MLC brains trust must wonder why advisers don’t want to give them business..
And drug companies should be able to provide
advice and give prescriptions
It appears everyone other than suitably qualified financial advisors should be able to provide personal financial advice.
What was the point of the Royal Commission and the destruction wrought on the advisor community?
Was it merely an exercise to rid the world of small independent advisors and firmly entrench advice within the camp of the industry fund?

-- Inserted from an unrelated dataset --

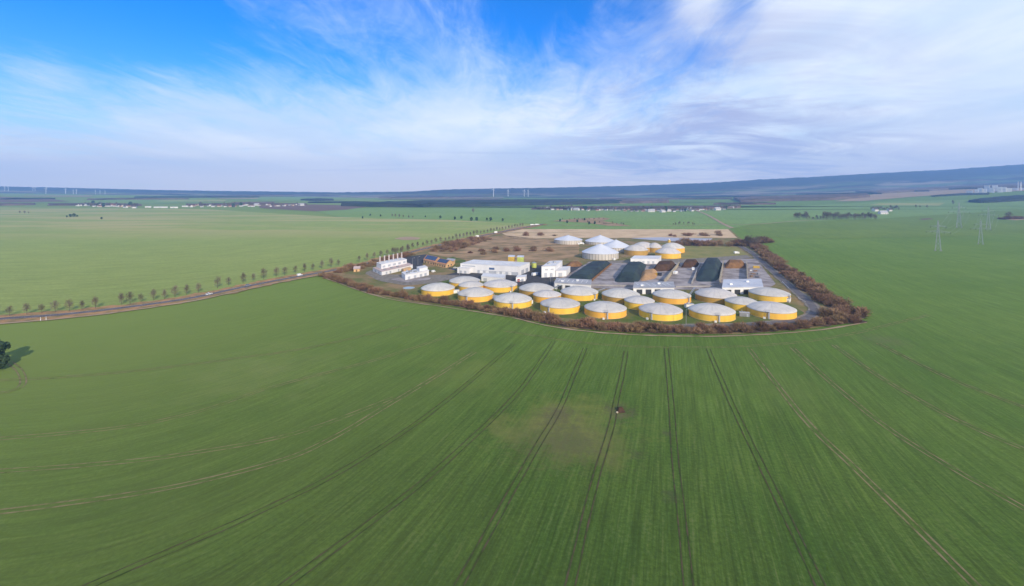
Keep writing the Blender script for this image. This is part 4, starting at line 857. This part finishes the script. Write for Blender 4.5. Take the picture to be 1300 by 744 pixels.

Only a fool would deny this.
in fairness – it was a typical leftie ploy – go for the shock and horror headlines (create a problem) then turn up with a solution to a problem that hitherto didn’t exist. From this force lots of additional obligations for professionalism on the opposition – Get your own review monkey to say it’s all too costly (that is our first set of reforms) and carve out your bosom buddies and exclude the alternative team from the market. Pretty simple strategy really. Pretty much as the former minister for FOFA – said to a group of advisers in 2012. Every time we have reform – the play is the same – and the corporates sit there sucking their thumbs
Here we go.
Full circle, back to the ’80s, then?